WRITTEN INSTRUCTION: Starting with the first line of the listing, quote each line exactly until and including the one with "R = math.radians", leaving pictures out.

☆ ☆ ☆

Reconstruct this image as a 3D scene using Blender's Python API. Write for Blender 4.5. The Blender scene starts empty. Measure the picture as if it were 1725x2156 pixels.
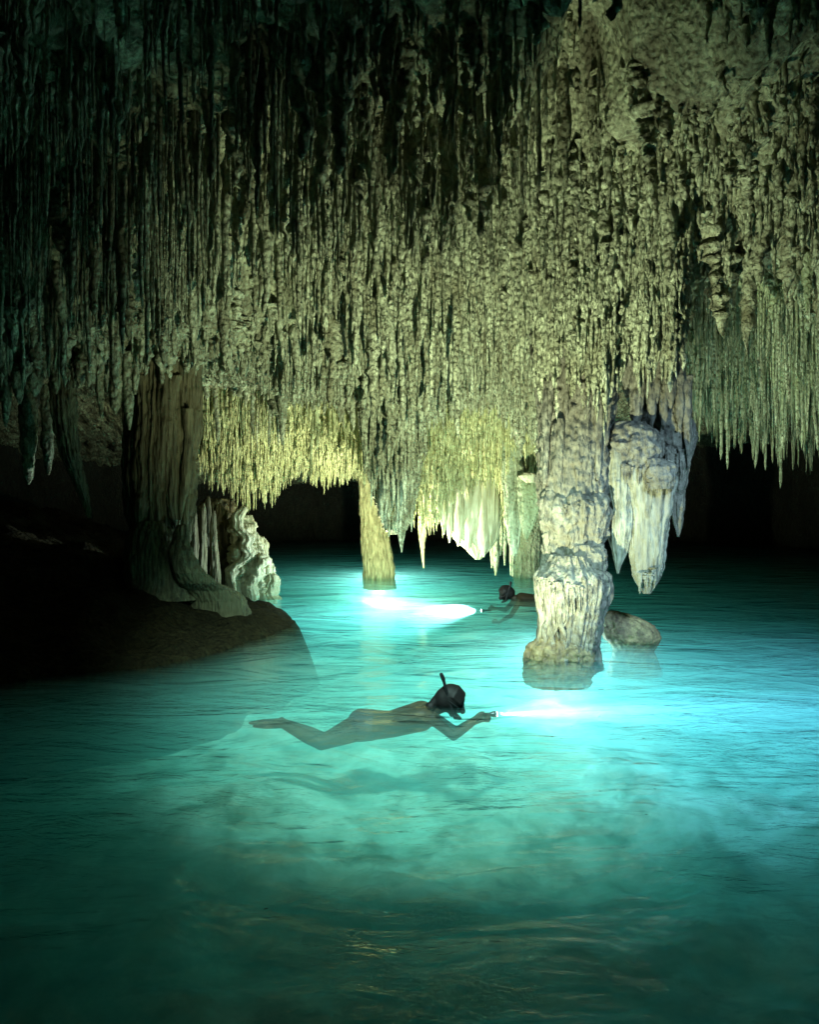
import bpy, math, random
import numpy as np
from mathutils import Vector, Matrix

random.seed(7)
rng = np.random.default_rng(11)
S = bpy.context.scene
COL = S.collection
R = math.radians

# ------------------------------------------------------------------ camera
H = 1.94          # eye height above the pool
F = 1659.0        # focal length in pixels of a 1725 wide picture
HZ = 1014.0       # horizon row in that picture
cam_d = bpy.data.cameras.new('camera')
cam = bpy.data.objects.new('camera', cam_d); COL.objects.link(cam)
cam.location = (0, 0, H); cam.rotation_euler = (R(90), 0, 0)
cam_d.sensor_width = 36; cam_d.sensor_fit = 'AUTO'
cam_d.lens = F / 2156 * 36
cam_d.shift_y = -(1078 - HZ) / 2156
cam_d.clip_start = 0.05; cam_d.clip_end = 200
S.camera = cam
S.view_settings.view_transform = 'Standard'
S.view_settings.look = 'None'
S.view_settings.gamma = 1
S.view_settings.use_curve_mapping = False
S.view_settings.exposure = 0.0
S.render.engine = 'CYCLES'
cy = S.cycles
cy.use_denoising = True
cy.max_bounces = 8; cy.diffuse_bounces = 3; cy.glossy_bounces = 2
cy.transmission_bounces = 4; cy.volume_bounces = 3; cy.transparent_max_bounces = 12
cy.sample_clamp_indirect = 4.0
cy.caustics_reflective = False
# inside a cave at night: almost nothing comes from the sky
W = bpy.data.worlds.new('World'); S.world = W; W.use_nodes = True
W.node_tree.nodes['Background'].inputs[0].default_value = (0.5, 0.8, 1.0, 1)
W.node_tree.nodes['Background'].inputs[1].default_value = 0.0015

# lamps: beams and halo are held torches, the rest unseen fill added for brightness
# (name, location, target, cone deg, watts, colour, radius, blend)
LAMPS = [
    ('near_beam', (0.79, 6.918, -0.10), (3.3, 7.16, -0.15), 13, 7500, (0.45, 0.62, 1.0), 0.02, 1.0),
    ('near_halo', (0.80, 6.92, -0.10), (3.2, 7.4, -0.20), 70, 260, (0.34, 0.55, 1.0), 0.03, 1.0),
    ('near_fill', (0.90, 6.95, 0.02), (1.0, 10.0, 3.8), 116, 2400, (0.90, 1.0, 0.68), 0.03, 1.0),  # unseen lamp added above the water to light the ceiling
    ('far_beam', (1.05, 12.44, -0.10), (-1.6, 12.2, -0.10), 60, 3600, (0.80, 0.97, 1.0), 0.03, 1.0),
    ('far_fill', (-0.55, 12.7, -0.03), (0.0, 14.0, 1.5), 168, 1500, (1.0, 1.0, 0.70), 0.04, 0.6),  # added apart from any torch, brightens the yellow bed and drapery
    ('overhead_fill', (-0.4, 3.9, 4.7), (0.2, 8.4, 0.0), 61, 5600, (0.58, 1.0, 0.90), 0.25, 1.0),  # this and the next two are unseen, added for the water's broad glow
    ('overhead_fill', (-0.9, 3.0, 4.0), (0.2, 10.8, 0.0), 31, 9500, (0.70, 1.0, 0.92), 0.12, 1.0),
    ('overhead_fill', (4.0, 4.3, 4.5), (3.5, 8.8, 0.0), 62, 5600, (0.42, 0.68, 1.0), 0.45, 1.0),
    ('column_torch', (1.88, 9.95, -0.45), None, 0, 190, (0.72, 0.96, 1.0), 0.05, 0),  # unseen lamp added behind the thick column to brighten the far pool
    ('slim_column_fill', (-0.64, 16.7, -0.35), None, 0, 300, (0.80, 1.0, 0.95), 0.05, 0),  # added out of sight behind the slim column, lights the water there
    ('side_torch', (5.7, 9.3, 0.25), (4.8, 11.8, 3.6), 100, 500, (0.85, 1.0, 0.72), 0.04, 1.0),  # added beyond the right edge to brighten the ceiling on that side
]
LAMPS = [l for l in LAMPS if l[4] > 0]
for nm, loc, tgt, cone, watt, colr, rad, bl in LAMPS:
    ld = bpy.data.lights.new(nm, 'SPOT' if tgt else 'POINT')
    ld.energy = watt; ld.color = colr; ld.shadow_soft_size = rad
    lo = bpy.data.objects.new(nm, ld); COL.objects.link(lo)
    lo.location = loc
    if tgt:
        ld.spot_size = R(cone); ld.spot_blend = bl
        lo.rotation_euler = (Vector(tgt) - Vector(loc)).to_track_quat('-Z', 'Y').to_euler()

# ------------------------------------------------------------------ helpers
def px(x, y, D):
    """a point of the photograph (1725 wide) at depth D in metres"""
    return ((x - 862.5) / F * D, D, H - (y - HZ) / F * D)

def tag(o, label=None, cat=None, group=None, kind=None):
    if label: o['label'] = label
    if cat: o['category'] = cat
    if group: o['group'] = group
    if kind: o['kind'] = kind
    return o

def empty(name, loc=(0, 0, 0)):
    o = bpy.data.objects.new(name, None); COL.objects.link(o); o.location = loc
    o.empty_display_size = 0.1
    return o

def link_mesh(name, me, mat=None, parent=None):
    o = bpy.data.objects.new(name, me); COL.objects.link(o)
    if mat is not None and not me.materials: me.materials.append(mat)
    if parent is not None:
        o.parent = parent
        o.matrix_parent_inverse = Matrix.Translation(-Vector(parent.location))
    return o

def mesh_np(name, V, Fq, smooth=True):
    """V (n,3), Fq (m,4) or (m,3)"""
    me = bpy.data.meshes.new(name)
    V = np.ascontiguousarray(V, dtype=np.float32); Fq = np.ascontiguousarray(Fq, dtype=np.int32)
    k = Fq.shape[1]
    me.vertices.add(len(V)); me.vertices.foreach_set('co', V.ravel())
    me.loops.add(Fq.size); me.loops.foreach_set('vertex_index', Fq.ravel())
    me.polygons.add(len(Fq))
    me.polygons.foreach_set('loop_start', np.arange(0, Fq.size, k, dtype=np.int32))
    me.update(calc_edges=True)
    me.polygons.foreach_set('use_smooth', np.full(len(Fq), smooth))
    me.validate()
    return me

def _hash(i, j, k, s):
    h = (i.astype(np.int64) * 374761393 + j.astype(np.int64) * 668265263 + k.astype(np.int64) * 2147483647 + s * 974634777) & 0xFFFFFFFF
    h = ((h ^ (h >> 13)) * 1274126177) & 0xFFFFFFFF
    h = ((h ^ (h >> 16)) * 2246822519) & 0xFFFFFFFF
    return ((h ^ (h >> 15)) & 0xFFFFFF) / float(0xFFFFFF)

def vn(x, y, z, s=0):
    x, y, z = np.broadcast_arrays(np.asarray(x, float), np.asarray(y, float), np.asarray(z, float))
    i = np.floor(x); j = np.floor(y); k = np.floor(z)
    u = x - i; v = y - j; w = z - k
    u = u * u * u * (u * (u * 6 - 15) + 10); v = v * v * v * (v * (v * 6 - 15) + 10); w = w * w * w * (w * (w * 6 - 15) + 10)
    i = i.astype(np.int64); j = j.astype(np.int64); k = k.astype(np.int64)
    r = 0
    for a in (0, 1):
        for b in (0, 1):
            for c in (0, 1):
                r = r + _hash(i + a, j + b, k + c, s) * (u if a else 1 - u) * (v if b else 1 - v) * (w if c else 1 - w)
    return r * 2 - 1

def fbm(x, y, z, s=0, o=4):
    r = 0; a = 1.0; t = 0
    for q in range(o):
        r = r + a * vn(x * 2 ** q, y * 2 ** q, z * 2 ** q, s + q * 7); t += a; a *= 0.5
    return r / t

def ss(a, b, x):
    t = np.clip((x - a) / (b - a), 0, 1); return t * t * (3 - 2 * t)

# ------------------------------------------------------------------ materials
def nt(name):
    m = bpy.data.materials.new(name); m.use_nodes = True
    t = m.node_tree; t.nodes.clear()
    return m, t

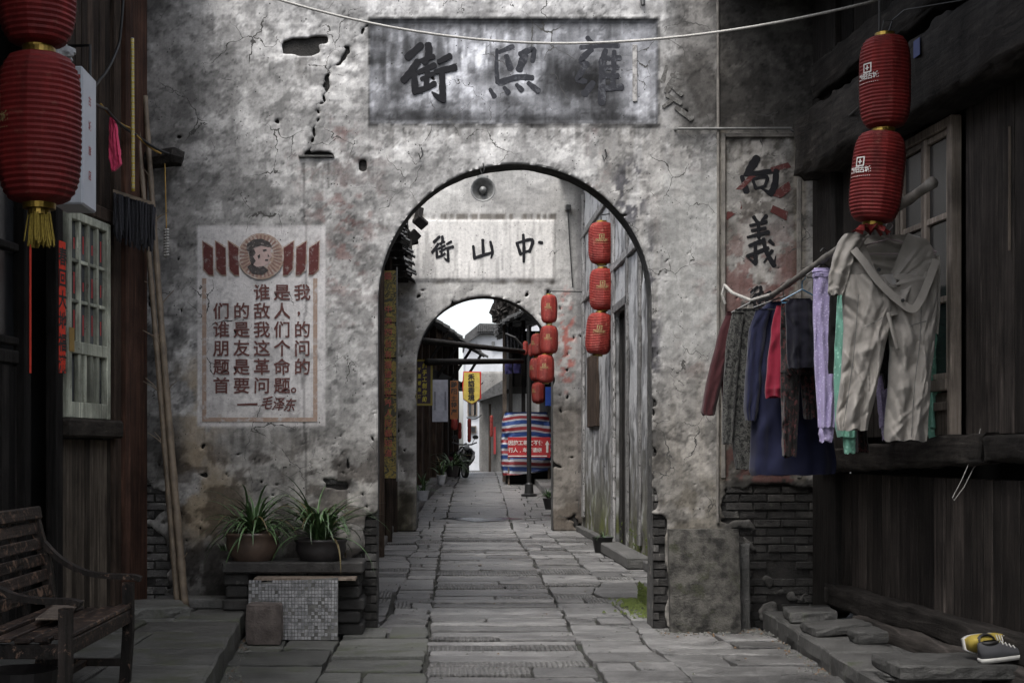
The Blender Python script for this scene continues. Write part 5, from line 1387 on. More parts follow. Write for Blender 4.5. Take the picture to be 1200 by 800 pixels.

☆ ☆ ☆

TASK RESPONSE:
Reconstruct this image as a 3D scene using Blender's Python API. Write for Blender 4.5. The Blender scene starts empty. Measure the picture as if it were 1725x2156 pixels.
import bpy, math, random
import numpy as np
from mathutils import Vector, Matrix

random.seed(7)
rng = np.random.default_rng(11)
S = bpy.context.scene
COL = S.collection
R = math.radians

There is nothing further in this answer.